The council can only meet the legal requirement to balance its budget by raiding £3milion from its reserves while carrying out a raft of mid-year spending cuts, including cutting personal budgets for adult care users by a fifth and targeting high-cost adult care packages for reductions (appendices 4 and 5, pages 12-13).

The total combined forecast deficit across 91 councils is £215million. Given that there are 152 English councils that provide adult and children's care services, that means the total forecast deficit across all councils may be as high as £360million.

This masks considerable differences between councils. Some are looking relatively healthy, but others are expressing clear concerns. Southwark, forecasting a £9.6million overspend, noted: "Sadly this month 8 monitor of our financial position in 2016-17 brings little comfort to us".

Southwark, like many other councils, is being buffeted by rising demand for care services, particularly in the wake of the Care Act. "Legislative reforms in regard to … additional support for people with disabilities and carers have been welcomed but are not fully funded by government causing financial burden on the council."

Like many others, Southwark is supporting its budget by using reserves – its predicted overspend comes after it has already committed nearly £10million in reserves.

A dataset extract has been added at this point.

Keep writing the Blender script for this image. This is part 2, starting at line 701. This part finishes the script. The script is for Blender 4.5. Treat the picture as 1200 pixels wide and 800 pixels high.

Kirklees in West Yorkshire is using £6million of its reserves to cope with demand in children's services – its overall general fund reserves (excluding schools, housing and capital building projects) are expected to fall by nearly half in 2016/17 (para 2.4, page 2).

Total earmarked "reserves and provisions" in Norfolk are set to fall by 30% this year (Table 2, page 122). The council notes in its report that "reserves do not represent a long term solution to the continued funding reductions facing the Council".

Blackpool's general non-earmarked reserves are expected to fall by more than half this year, contravening the council's own rules (para 9.2, page 10). This cannot go on much longer.

Even where the picture looks healthier on the surface, problems exist. Surrey Council made headlines earlier this year by calling a local referendum on a 15% council tax rise to fund adult care, before calling it off after apparently receiving reassurances over future funding from the government.

It is currently expecting to meet its budget targets, but states in a report: "The cost reductions the council has achieved in 2016/17 are largely due to spending delays and one off savings measures.

These short term actions do not remove the continuing pressures on the council’s financial position shown by the £17million shortfall against its planned efficiencies." This latter point, referring to difficulties achieving planned savings, is again common to many councils.

The government is expected to pump £1.3billion over two years into adult social care in tomorrow's Budget. While this would make a difference, it is unlikely to solve the problem. The Local Government Association has previously said that the funding gap in adult care will hit £2.6billion by 2019/20, as the elderly population continues to rise and funding from government continues to fall.

Care pressures are driving the council overspends. Adult care departments are predicting a combined £257million overspend this year across 82 councils – potentially £475million across all 152 local authorities, which comes after a year spent freezing staff vacancies and cutting high-cost care packages in order to bring spending back into line.

And while the adult care crisis has made headlines – largely because of its knock-on impact on the NHS – the new funding will not address the similar crisis in children's services, which has gone largely unreported. Children's services departments are expecting to overrun their budgets by £226million across 82 councils – a potential £420million overspend across all local authorities. Savings in other departments are unable to cover these deficits.

In Reading, children's services are predicting a £7million overspend – 20% higher than its budget. Driving this are significant costly agency staffing to cover vacancies, rising demand for placements for children in care, and difficulties making savings on home-to- school transport for children with special needs.

Similarly, Devon is struggling to achieve its budgeted savings. A council report (para 2.5, page 1) says of its predicted £8.8million overspend: "It is important to note that £5.1 millions of management action savings remain to be delivered to achieve the overall overspend forecast. This represents an area of high risk."

Merton has overspent two years running, but this year's £6million forecast overspend is considerably worse (chart 1, page 3) – a pattern repeated across numerous councils.

Where councils cannot manage down the costs of rising demand during the year, these overspends then just add to the cuts and savings required in the following year's budget – the trouble piles up year on year.

Since the axe started fall in the wake of the financial crisis, councils have implemented various demand management measures, cuts, restructurings, efficiency reforms, and all manner of other changes that were meant to ensure care services were sustainable in the long term.

Austerity has now been underway for at least seven years, with no end in sight. And yet despite more than half a decade of these cuts, changes and reforms, the funding squeeze from Westminster means that councils across England are struggling more than ever.

It turns out life-saving services don't come for free.